#### GIVEN INSTRUCTION:
In the entries that follow, find the word "this" and report each line it is on.

start DATA SUPPLIED

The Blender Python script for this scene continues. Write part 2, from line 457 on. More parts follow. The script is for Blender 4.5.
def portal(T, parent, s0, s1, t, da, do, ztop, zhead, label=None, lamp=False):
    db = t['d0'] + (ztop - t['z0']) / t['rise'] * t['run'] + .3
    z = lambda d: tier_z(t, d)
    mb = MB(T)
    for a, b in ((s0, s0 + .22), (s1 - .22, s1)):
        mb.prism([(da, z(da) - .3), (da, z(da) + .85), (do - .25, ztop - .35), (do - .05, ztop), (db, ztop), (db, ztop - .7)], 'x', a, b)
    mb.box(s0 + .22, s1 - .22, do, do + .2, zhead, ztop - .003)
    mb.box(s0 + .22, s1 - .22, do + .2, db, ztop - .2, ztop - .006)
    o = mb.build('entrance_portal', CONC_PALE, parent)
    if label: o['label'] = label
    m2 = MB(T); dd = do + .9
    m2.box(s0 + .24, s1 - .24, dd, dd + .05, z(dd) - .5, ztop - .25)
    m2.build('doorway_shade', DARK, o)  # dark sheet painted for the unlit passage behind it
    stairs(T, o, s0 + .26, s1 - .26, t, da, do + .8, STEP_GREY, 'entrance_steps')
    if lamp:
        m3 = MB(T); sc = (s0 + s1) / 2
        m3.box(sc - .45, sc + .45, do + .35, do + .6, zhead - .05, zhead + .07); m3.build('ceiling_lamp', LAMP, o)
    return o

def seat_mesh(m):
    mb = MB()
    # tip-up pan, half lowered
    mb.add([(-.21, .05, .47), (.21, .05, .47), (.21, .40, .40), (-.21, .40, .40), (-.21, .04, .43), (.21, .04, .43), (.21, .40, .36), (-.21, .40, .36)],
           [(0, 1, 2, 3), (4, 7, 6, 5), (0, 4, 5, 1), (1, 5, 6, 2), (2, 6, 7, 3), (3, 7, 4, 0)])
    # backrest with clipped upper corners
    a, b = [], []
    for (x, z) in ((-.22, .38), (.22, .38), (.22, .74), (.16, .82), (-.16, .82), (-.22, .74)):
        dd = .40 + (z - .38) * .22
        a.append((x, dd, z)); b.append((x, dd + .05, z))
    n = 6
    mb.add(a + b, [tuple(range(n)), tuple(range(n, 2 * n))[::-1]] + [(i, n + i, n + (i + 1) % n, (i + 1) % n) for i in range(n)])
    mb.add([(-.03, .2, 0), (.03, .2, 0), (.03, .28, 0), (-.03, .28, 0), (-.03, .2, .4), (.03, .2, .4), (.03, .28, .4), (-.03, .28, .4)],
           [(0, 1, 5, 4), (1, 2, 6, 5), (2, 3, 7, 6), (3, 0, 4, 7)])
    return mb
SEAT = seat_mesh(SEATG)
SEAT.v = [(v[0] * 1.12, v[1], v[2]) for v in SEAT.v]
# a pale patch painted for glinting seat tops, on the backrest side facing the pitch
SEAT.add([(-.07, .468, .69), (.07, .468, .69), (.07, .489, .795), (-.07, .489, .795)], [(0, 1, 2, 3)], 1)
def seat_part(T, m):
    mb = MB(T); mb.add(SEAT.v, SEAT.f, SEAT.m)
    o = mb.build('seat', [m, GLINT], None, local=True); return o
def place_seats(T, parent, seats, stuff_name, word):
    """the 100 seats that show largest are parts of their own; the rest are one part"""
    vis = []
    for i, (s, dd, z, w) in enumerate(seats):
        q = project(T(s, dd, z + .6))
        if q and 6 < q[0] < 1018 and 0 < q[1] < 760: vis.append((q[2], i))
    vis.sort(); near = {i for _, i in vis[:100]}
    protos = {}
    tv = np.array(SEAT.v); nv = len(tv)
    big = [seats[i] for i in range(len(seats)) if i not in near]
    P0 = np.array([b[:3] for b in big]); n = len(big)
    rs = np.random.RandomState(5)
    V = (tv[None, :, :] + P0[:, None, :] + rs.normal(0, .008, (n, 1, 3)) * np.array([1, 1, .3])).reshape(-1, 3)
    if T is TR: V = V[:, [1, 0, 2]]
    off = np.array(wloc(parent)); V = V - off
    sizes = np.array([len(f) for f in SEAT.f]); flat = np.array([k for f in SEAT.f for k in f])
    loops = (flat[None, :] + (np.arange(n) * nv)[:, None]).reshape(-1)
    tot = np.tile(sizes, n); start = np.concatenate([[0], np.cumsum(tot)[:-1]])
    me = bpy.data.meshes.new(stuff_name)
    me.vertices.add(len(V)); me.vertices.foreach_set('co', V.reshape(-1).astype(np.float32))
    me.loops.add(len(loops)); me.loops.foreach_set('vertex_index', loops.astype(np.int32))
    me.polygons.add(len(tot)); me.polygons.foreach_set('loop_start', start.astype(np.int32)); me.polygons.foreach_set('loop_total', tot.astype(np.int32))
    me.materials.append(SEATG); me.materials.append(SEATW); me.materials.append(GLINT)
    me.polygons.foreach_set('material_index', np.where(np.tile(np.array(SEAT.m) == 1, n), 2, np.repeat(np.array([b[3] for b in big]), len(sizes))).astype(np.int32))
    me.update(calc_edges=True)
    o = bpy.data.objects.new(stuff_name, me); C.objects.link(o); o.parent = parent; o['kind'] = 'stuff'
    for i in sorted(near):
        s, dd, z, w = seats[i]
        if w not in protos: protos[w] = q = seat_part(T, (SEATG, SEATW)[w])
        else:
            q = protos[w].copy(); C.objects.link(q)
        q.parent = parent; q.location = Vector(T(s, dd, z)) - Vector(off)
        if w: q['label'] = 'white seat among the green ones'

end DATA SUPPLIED
start DATA SUPPLIED

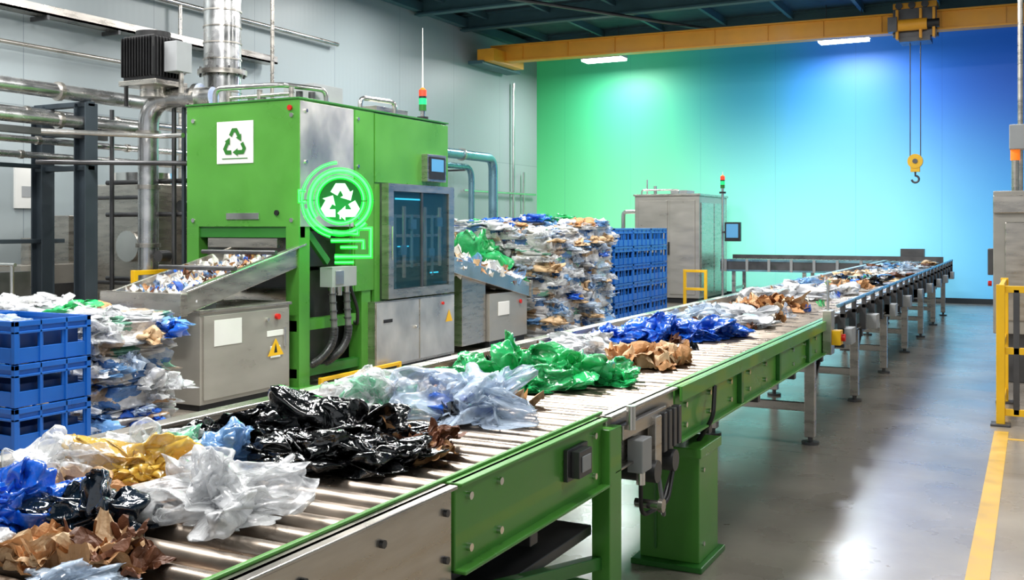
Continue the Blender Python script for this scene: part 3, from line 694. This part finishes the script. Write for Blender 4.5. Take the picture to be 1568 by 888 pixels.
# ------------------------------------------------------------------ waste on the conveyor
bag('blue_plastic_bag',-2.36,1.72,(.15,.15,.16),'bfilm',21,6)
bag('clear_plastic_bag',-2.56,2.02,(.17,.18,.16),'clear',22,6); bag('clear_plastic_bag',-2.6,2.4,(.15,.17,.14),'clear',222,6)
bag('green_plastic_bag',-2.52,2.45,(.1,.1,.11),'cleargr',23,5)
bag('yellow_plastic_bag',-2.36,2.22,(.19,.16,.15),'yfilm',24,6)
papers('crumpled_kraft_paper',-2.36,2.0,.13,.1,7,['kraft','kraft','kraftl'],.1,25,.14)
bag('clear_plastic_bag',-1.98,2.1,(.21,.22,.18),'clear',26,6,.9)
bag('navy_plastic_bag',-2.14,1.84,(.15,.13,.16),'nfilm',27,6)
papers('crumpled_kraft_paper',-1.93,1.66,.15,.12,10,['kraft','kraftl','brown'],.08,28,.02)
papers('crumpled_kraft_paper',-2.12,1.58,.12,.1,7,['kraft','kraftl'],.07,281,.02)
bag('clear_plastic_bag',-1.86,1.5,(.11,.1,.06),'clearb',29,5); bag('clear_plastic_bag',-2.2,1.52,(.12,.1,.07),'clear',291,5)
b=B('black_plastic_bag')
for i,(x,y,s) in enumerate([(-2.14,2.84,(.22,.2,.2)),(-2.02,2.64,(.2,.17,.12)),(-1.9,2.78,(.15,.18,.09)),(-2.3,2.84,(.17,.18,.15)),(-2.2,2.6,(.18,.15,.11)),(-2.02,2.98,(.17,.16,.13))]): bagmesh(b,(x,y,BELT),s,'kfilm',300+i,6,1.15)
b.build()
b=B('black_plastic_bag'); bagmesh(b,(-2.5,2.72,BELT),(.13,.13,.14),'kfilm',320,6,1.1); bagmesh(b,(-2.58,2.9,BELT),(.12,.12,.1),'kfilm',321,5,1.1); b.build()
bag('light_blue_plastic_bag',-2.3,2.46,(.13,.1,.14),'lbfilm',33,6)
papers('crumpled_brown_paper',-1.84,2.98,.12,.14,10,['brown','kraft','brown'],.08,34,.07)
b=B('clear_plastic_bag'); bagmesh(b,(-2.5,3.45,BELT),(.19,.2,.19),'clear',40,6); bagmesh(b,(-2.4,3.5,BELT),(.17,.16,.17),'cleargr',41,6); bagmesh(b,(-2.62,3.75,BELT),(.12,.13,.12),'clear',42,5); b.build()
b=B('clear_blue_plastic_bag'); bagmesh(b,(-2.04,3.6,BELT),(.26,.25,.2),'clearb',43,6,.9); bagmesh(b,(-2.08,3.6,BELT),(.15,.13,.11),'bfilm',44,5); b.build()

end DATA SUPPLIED

#### SOLVED EXERCISE:
The Blender Python script for this scene continues. Write part 2, from line 457 on. More parts follow. The script is for Blender 4.5.
Continue the Blender Python script for this scene: part 3, from line 694. This part finishes the script. Write for Blender 4.5. Take the picture to be 1568 by 888 pixels.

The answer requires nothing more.